Jonah’s story reminds us that the world and God’s children in it are more complex than we often care to acknowledge. This story gives hope that even people who are as mean, nasty and brutish as the Ninevites are able to repent and change. This story offers the Israelites and us a way forward, a way towards healing, towards forgiveness, towards letting go of the hatred that festers and rots our hearts from the inside out.

This book messes with us because it holds a mirror up and begs the question: are you ok with God loving your enemies? Are you ok with seeing your enemies change and find new life? These are questions that are meant to sit with us for awhile. These questions are meant to sit with you while you read the news concerning that political party you disagree with. These questions are meant to sit with you while you’re being cut off on I-90, while you’re in the heat of an argument, while you hear about and see people do things that hurt someone else. Are you ok with God loving even them? Are you ok if they’re given a second chance?

So let’s recap: Jonah fled from Nineveh the first time God asked. When confronted with death in the belly of the fish he prays a prayer that seems to ring pretty empty at this point in the story. Jonah is vomited up, goes to Nineveh, preaches the most pathetic sermon you’ve ever heard. And yet. God uses it all. God’s word is proclaimed even through this sorry excuse for a prophet. Hearts and minds are changed. Kings, people and even animals repent and humble themselves before God. New life is found. Redemption is enacted. God trades out wrath for mercy. God’s plan to give grace to the Ninevites is accomplished, all through Jonah, the stubborn, lazy, entitled fool of a prophet.

The author has lots of fun with Jonah. No matter how hard Jonah tries to keep the Ninevites from being given a second chance, God’s will is done. And here’s a neat little bit of Hebrew linguistic irony: Jonah’s preaches “forty days yet and Nineveh shall be overturned.” The Hebrew word for overturned is haphak. It can refer to a city being overthrown or destroyed, which is surely Jonah’s intention. Or, it can refer to a transformation, a turning around, a change, which is what actually happens. In a hilarious turn of irony, Jonah’s sermon – meant to signal the doom of the Ninevites – actually signals and foretells their transformation and change for the good.

Poor Jonah just can’t seem to get what he wants, even when he intentionally does it all wrong. And even through all of this, God is not finished with Jonah yet. God did not give up on the Ninevites, and God won’t give up on Jonah either, as we’ll find out in our next chapter.
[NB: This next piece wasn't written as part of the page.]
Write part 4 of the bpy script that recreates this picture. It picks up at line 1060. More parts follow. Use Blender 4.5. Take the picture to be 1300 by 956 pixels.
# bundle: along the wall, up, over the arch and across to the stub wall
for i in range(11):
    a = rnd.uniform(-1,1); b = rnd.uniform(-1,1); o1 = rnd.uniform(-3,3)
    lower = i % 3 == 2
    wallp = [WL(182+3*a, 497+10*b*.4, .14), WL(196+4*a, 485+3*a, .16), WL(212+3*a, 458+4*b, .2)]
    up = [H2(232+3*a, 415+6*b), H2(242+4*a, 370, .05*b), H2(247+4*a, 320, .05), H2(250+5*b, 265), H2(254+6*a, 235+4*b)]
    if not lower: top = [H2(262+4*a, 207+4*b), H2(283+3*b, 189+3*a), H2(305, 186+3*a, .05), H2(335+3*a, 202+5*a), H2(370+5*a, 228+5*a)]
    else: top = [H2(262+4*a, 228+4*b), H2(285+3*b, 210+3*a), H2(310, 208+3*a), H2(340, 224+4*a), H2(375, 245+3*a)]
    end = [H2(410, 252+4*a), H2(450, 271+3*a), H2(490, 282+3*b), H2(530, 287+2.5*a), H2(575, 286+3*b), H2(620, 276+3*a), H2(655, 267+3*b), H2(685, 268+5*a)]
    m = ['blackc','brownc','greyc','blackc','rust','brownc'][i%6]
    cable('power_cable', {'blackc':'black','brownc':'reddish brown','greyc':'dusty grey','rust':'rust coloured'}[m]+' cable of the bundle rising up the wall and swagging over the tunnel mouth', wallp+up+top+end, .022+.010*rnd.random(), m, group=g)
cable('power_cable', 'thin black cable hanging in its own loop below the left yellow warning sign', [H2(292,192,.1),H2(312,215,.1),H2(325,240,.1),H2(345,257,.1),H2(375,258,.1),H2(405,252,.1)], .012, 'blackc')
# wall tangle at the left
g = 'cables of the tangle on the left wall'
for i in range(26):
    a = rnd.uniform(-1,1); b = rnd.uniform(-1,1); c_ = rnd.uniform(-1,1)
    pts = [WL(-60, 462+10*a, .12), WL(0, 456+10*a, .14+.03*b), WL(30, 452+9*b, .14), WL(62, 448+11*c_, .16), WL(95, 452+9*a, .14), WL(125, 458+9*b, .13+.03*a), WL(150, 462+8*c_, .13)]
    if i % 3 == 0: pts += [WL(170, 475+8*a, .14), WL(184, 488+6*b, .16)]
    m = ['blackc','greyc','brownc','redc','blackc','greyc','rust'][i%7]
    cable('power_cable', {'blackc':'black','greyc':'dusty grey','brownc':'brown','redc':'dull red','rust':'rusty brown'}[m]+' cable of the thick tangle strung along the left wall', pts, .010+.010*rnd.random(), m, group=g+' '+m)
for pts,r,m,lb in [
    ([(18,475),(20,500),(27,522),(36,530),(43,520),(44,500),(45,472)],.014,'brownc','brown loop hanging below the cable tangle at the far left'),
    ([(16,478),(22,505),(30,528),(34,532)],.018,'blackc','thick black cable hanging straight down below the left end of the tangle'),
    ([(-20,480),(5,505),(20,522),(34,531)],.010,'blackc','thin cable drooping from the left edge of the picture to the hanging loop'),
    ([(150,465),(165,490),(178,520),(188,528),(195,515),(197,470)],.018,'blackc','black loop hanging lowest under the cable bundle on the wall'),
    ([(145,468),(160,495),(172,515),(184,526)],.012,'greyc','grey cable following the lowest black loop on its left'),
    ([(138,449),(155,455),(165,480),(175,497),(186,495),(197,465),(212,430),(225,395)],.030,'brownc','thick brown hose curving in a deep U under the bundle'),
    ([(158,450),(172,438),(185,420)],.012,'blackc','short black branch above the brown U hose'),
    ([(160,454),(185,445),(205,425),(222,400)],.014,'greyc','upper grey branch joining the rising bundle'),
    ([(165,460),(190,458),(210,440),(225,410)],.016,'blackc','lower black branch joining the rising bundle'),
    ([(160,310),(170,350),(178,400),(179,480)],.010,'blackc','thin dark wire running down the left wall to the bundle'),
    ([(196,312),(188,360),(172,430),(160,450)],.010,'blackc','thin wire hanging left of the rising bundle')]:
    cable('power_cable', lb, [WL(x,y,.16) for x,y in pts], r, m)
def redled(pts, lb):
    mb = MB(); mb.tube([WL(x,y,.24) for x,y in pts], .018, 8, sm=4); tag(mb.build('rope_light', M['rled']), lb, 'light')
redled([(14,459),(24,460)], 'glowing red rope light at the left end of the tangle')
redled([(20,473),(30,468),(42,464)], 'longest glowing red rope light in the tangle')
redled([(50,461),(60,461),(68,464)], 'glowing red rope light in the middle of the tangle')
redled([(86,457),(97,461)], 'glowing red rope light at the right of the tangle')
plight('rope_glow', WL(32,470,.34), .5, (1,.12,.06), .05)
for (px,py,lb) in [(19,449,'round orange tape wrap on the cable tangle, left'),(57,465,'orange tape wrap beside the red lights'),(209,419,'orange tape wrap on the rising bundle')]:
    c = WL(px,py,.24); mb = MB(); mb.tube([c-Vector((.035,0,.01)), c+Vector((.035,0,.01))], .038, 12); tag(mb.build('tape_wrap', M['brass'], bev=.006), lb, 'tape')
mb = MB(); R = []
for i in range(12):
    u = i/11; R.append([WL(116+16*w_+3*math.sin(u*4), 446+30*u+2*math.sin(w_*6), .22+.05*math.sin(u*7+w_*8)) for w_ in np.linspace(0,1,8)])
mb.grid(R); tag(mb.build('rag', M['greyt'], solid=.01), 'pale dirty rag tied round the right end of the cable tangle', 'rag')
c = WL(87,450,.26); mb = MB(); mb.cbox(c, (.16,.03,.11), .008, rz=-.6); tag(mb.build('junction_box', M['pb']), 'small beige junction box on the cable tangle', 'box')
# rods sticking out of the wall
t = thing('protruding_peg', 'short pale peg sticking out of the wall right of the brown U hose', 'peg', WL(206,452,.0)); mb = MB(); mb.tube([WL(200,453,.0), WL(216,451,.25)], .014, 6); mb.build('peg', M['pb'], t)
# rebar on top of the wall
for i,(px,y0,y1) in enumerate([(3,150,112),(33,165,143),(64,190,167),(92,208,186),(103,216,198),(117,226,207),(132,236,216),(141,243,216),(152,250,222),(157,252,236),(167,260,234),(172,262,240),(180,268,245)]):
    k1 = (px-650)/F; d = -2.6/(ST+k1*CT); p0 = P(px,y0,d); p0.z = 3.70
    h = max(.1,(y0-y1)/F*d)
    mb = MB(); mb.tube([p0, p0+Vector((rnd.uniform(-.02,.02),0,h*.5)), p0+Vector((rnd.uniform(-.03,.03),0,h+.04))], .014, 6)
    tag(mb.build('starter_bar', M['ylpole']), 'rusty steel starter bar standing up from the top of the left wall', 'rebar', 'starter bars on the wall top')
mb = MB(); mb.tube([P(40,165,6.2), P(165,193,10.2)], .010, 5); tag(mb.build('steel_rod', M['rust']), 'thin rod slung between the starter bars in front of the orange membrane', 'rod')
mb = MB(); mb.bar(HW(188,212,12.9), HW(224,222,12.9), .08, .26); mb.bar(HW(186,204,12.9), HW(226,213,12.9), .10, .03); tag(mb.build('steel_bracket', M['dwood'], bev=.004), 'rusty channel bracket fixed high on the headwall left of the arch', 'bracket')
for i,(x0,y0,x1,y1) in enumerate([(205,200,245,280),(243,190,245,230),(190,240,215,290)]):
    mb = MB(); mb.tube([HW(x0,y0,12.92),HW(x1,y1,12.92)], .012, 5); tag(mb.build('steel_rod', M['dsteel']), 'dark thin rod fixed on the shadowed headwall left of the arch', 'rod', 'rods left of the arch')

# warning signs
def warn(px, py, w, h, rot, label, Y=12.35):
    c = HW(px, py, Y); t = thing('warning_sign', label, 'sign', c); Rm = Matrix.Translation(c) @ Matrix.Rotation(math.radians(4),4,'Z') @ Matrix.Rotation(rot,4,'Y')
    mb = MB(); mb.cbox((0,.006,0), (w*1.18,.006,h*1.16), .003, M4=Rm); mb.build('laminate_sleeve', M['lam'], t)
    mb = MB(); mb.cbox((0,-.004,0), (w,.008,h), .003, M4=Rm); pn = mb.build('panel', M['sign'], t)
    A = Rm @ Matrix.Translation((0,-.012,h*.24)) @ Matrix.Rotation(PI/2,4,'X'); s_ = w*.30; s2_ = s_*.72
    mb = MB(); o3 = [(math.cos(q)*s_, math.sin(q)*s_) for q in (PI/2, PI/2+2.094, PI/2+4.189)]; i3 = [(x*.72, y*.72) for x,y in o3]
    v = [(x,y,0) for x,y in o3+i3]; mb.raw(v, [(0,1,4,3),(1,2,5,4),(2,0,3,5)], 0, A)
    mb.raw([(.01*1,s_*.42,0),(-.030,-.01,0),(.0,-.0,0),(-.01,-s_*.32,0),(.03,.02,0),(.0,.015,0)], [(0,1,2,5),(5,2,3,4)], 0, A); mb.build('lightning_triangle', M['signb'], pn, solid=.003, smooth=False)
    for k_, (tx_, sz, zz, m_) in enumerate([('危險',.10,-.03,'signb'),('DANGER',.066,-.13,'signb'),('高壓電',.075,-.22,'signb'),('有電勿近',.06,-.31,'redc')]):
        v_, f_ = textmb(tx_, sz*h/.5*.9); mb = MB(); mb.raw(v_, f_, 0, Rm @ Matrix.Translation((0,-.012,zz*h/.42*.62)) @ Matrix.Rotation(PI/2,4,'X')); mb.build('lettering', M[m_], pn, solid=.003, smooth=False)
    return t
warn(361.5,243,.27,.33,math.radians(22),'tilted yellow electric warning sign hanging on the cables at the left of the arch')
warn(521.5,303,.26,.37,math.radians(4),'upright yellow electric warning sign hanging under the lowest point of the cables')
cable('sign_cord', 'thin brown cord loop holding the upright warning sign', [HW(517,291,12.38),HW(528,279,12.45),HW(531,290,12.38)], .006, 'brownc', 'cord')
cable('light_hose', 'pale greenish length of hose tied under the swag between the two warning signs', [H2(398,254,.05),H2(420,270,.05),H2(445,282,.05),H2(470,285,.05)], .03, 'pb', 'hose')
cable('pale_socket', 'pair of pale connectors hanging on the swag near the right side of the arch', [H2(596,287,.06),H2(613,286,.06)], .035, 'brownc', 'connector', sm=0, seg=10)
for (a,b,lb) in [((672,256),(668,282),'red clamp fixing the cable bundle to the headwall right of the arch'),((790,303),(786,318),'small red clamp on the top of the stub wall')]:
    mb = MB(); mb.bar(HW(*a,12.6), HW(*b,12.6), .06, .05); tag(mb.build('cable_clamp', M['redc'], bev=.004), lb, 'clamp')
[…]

God has plans for redemption, wholeness and healing that transcend Israel’s hurts and hatreds. This story reminds us that nobody is beyond hope, nobody is beyond transformation and redemption. Our God desires mercy, not wrath, and will go to great lengths to see that we are given the chance for new life. How far will we go to extend forgiveness and a chance for new life to our enemies, to the people who have wronged us, to those whose beliefs and lifestyles are so different from our own? God is calling you now to go to Nineveh. And as this story makes very clear, there are no special or prophetic credentials required for healing and forgiveness to take place. At the end of the day, all that’s needed is God’s amazing grace. Amen.